The balance of current international transactions between the United States and the rest of the world shifted $8.1 billion into the red last year as the U.S. merchandise trade deficit worsened and the surplus in services declined, the Commerce Department reported yesterday.

With the economic recovery here expected to boost the merchandise trade deficit sharply this year, Commerce Undersecretary Robert Dederick said the nation's balance in these transactions--known as the balance on current account--would likely be more than $20 billion in 1983, well above the $14.8 billion record set in 1978.

In 1981, the United States had a $4.5 billion current account surplus, and it stayed in the black through the second quarter of 1982. Then in the third quarter last year, when the merchandise trade deficit jumped by almost $7 billion to $12.5 billion, the current account dropped to a $5.2 billion deficit.
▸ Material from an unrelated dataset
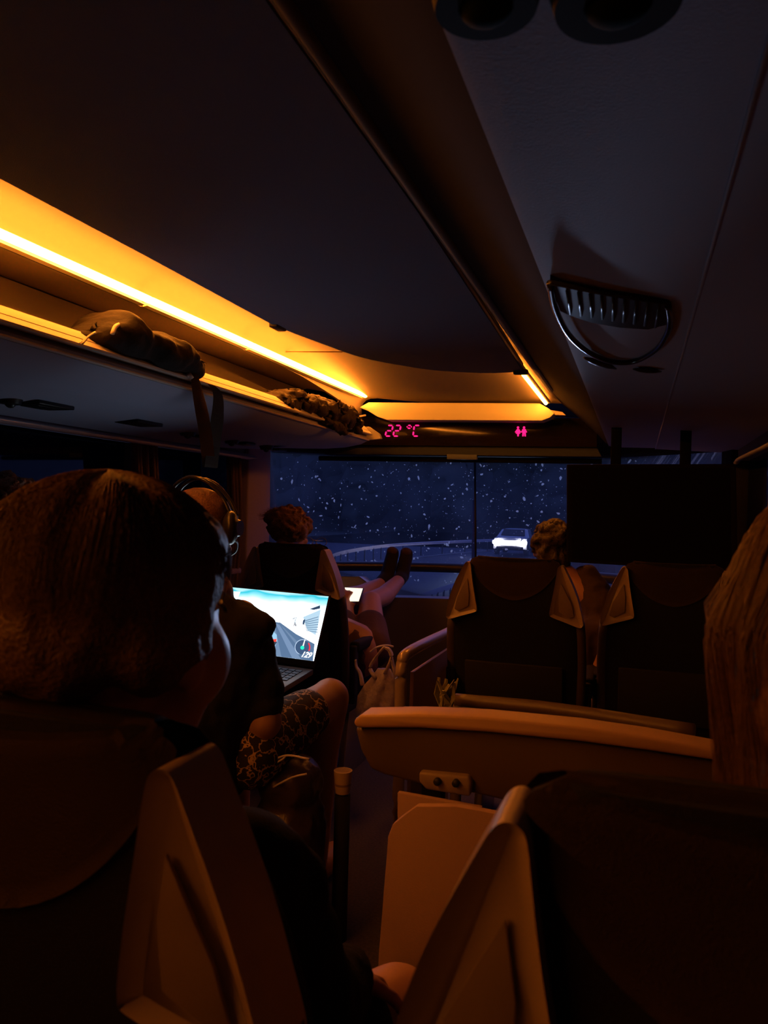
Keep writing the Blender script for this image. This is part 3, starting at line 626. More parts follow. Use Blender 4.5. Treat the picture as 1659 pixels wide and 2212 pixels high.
for k in range(3): game('speed_streak', ((568, 1347 + k), (586 + k * 5, 1341), (597 + k * 2, 1340), (572, 1349 + k)), rgb(150 + k * 20, 175 + k * 15, 205), .9, lid)
game('game_car', ((552, 1357), (560, 1352), (584, 1351), (590, 1356), (593, 1366), (599, 1372), (600, 1386), (596, 1396), (590, 1402), (578, 1407), (552, 1406)), rgb(150, 195, 225), .9, lid)
game('rear_window', ((556, 1357), (585, 1356), (588, 1374), (570, 1373), (556, 1371)), rgb(60, 95, 135), .8, lid)
game('car_bumper', ((560, 1386), (600, 1387), (594, 1397), (580, 1394), (562, 1393)), rgb(60, 70, 85), .8, lid)
game('tail_lamp', ((580, 1385), (585, 1382), (599, 1381), (598, 1387), (582, 1388)), (1, .06, .04), 1, lid)
game('exhaust', ((580, 1399), (592, 1400), (590, 1404), (583, 1405)), rgb(190, 215, 225), 1, lid)
def ring(cx, cy, r0, r1, a0, a1, col, nm):
    P = []; n = 18
    for k in range(n + 1): a = math.radians(a0 + (a1 - a0) * k / n); P.append((cx + r1 * math.cos(a), cy - r1 * math.sin(a)))
    for k in range(n, -1, -1): a = math.radians(a0 + (a1 - a0) * k / n); P.append((cx + r0 * math.cos(a), cy - r0 * math.sin(a)))
    game(nm, P, col, 1, lid)
ring(655, 1399, 15.6, 17, 60, 245, rgb(170, 190, 215), 'gauge_ring')
ring(655, 1399, 0.1, 15.6, 0, 359.9, rgb(60, 80, 110), 'gauge_dial')
ring(655, 1399, 14, 16.8, -30, 35, (.75, .03, .04), 'gauge_redline')
game('gauge_needle', ((654, 1398), (659.5, 1382), (661, 1382.5), (657, 1399)), (1, 1, .9), 1, lid)
ring(654.5, 1400, .1, 4.2, 0, 359.9, (.02, .75, .5), 'gauge_hub')
LAY[0] += .0004
cu = bpy.data.curves.new('tmp', 'FONT'); cu.body = '129'; cu.size = .026; cu.shear = .35; cu.offset = .0006; cu.space_character = .92
to = bpy.data.objects.new('tmp', cu); COL.objects.link(to); dg = bpy.context.evaluated_depsgraph_get(); me = bpy.data.meshes.new_from_object(to.evaluated_get(dg)); bpy.data.objects.remove(to)
s0, v0 = inv(650, 1419.5); o0 = sc(s0, v0, LAY[0])
bm = bmesh.new(); bm.from_mesh(me)
for v in bm.verts: v.co = o0 + U_ * v.co.x * 1.0 + V_ * v.co.y
mk('speed_number', bm, glow('white_text', (1, 1, 1), 1.6), lid, smooth=False)
hinge = sc(.5, -.12, .0)
fd = Vector((0, -1, -.10)); fd = (fd - U_ * fd.dot(U_)).normalized(); upb = U_.cross(fd); upb = upb if upb.z > 0 else -upb
base0 = sc(0, -.12, .002)
bm = bmesh.new(); prism(bm, [base0 - U_ * .006, base0 + U_ * (Wd + .006), base0 + U_ * (Wd + .006) + fd * .25, base0 - U_ * .006 + fd * .25], -upb * .018, .003); ba = mk('keyboard_base', bm, mat('laptop_body', (.05, .05, .06), .4), t, ang=40)
for r_ in range(5):
    for k_ in range(14):
        bm = bmesh.new(); p = base0 + U_ * (.018 + k_ * (Wd - .036) / 13.6 + .008) + fd * (.04 + r_ * .022) + upb * .001
        box(bm, p, (.018, .016, .003), rot=Matrix((U_, -fd, upb)).transposed()); mk('key', bm, BLACKP, ba, smooth=False)
for px in (604, 610):
    a, b = inv(px, 1443); p = sc(a, b, .001); bm = bmesh.new(); box(bm, p, (.006, .002, .0035), rot=Matrix.Rotation(.5, 3, 'Y')); mk('status_light', bm, glow('blue_led', (.06, .08, 1.0), 5), lid)

# ================================================================ PEOPLE
HAIRB = mat('chestnut_hair', (.20, .095, .045), .45, bump=.8, scale=260, var=.4)
HAIRL = mat('blonde_hair', (.095, .045, .022), .5, bump=.3, scale=260, var=.35)
HAIRD = mat('dark_brown_hair', (.03, .016, .01), .5, bump=.8, scale=260, var=.4)
HAIRS = mat('light_brown_hair', (.12, .062, .034), .6, bump=.8, scale=260, var=.35)
def head(bm, c, yaw=0, s=1.0, pitch=0, neck_to=None):
    Rm = Matrix.Rotation(yaw, 3, 'Z') @ Matrix.Rotation(pitch, 3, 'X'); c = Vector(c)
    L = lambda x, y, z: c + Rm @ (Vector((x, y, z)) * s)
    ell(bm, L(0, -.012, .03), (.075 * s, .092 * s, .085 * s), Rm); ell(bm, L(0, .025, -.04), (.056 * s, .06 * s, .075 * s), Rm)
    ell(bm, L(0, .055, -.088), (.026 * s, .024 * s, .02 * s), Rm, 2)
    ell(bm, L(0, .07, .028), (.05 * s, .02 * s, .014 * s), Rm, 2)
    capsule(bm, L(0, .083, .012), .008 * s, L(0, .104, -.022), .013 * s)
    for sx in (-1, 1):
        ell(bm, L(sx * .042, .055, -.022), (.024 * s, .024 * s, .022 * s), Rm, 2)
        ell(bm, L(sx * .077, -.004, -.008), (.009 * s, .018 * s, .03 * s), Rm, 2)
    ell(bm, L(0, .082, -.052), (.023 * s, .011 * s, .006 * s), Rm, 2); ell(bm, L(0, .08, -.063), (.019 * s, .011 * s, .006 * s), Rm, 2)
    if neck_to is not None: capsule(bm, L(0, -.02, -.07), .052 * s, neck_to, .055 * s)
    return L, Rm
def face_bits(L, Rm, root, s=1.0):
    for sx in (-1, 1):
        bm = bmesh.new(); ell(bm, L(sx * .031, .073, .008), (.011 * s, .008 * s, .006 * s), Rm, 2); mk('eye', bm, mat('eye', (.3, .28, .27), .2), root)
        bm = bmesh.new(); tube(bm, [L(sx * .015, .091, .027), L(sx * .032, .089, .032), L(sx * .048, .078, .026)], [.002, .003, .0015], 6); mk('eyebrow', bm, HAIRD, root)

# ---- near left passenger (short hair, in the nearest left seat)
hc = at(236, 1275, Y=.56); P1 = thing('person', 'person with short light-brown hair in dark clothes, seen from behind, nearest at left', 'person', (-.44, .8, .45))
yaw = -.16
sh = Vector((hc.x + .0, .58, .93))
arm_s, arm_e, arm_h = at(520, 1690, Y=.66), at(660, 2190, Y=.68), at(735, 2120, Y=.80)
kneeR = at(858, 2110, Y=.98); hipR = Vector((-.40, .72, .52))
def b1(bm):
    L, Rm = head(bm, hc + Vector((.012, .01, -.048)), yaw, .98, 0, sh + Vector((0, 0, -.02))); b1.L = (L, Rm)
    ell(bm, at(405, 1430, Y=.60), (.035, .05, .045)); 
    ell(bm, (hc.x, .63, .72), (.15, .10, .22)); capsule(bm, (hc.x, .68, .62), .13, (hc.x + .0, .72, .52), .14)
    capsule(bm, sh + Vector((-.13, .02, -.04)), .05, (-.70, .70, .68), .042); capsule(bm, (-.70, .70, .68), .04, (-.62, .92, .62), .03)
    capsule(bm, sh + Vector((.12, .02, -.05)), .05, arm_e, .042); capsule(bm, arm_e, .04, arm_h, .028)
    hand(bm, arm_h, (-.05, 1, -.5), (0, -.3, -1), .45, .9)
    hand(bm, (-.62, .92, .62), (.2, 1, 0), (0, 0, -1), .35)
    capsule(bm, hipR, .085, kneeR + Vector((0, 0, -.045)), .058); capsule(bm, kneeR + Vector((0, 0, -.045)), .056, (kneeR.x, 1.08, .12), .038)
    capsule(bm, (-.52, .72, .52), .085, (-.56, 1.05, .55), .058); capsule(bm, (-.56, 1.05, .55), .056, (-.56, 1.08, .12), .038)
    for x in (kneeR.x, -.56): ell(bm, (x, 1.14, .05), (.04, .12, .04))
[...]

That widened to $6.1 billion in the fourth quarter, the largest quarterly figure on record.

The current account includes transactions covering goods, services, government pensions and private remittances and other transfers. The services category also encompasses earnings on foreign direct investments, such as profits earned by foreign subsidiaries of American corporations and interest paid on money borrowed by or invested in other countries.

In 1982, a highly visible $36.3 billion merchandise trade deficit was almost exactly offset by a much less noticed $36.1 billion surplus in services. U.S. government grants other than military assistance added another $5.4 billion to the current account deficit, while government pension payments and private remittances increased it by another $2.5 billion. Private remittances include payments sent to their home countries by foreigners working in the United States.

Dederick said he expects a "temporary" improvement in the merchandise trade deficit for the current quarter, partly because of the drop in oil prices and the volume of oil imports.

However, a number of economists, including Martin S. Feldstein, chairman of the Council of Economic Advisers, earlier warned that the merchandise trade deficit could hit $75 billion this year and the current account deficit as much as $30 billion.

A faster economic recovery here than in other industrial nations is expected to cause a relatively greater rise this year in imports than in exports. In addition, the U.S. dollar remains strong on foreign exchange markets, making it expensive for foreigners to buy U.S. goods or to travel to this country and cheaper for Americans to import from or visit overseas.

But the value of the dollar is down somewhat, and Dederick said that American products "probably will become more price-competitive as the dollar declines further from its earlier high level."

Overall, the department said the United States exported $350.1 billion worth of goods and services--including earnings on U.S. direct investment abroad as a plus and therefore the equivalent of an export--during 1982. Imports of goods and services totaled $350.3 billion. Merchandise exports alone were $211 billion and imports $247.3 billion.

Part of the decline in services was due to a $6 billion decline in net receipts on foreign direct investment, which was only partly offset by a $2 billion rise in earnings on "portfolio" investments, such as foreign stocks and interest on foreign bank deposits. Similarly, net receipts from tourism and passenger fares fell by $2 billion.

The department also reported a major shift in long-term international capital flows in 1982. Instead of the $8.7 billion excess of U.S. direct investment abroad over foreign investment in the United States that occurred in 1981, foreigners invested $2.2 billion more here than Americans invested abroad in 1982. Much of that inflow of foreign capital was the result of American corporations borrowing abroad through subsidiaries set up in the Netherlands Antilles because of favorable U.S. tax treatment accorded such transactions there.

For all the apparent precision in recording international transactions, when all the flows in and out are counted, and the level of U.S. assets abroad are compared with foreign assets here, the department was left with a statistical discrepancy of $41.9 billion more coming in than going out. High interest rates in the United States and "unsettled financial, political and military conditions abroad in both developing and developed countries" were probably responsible for the large inflow, the department said.

In other words, investment opportunities in the United States were more attractive than abroad, and in many instances deemed by foreign investors as far safer. In many cases, money is flowing into this country in unrecorded ways to avoid currency and capital export controls in other nations.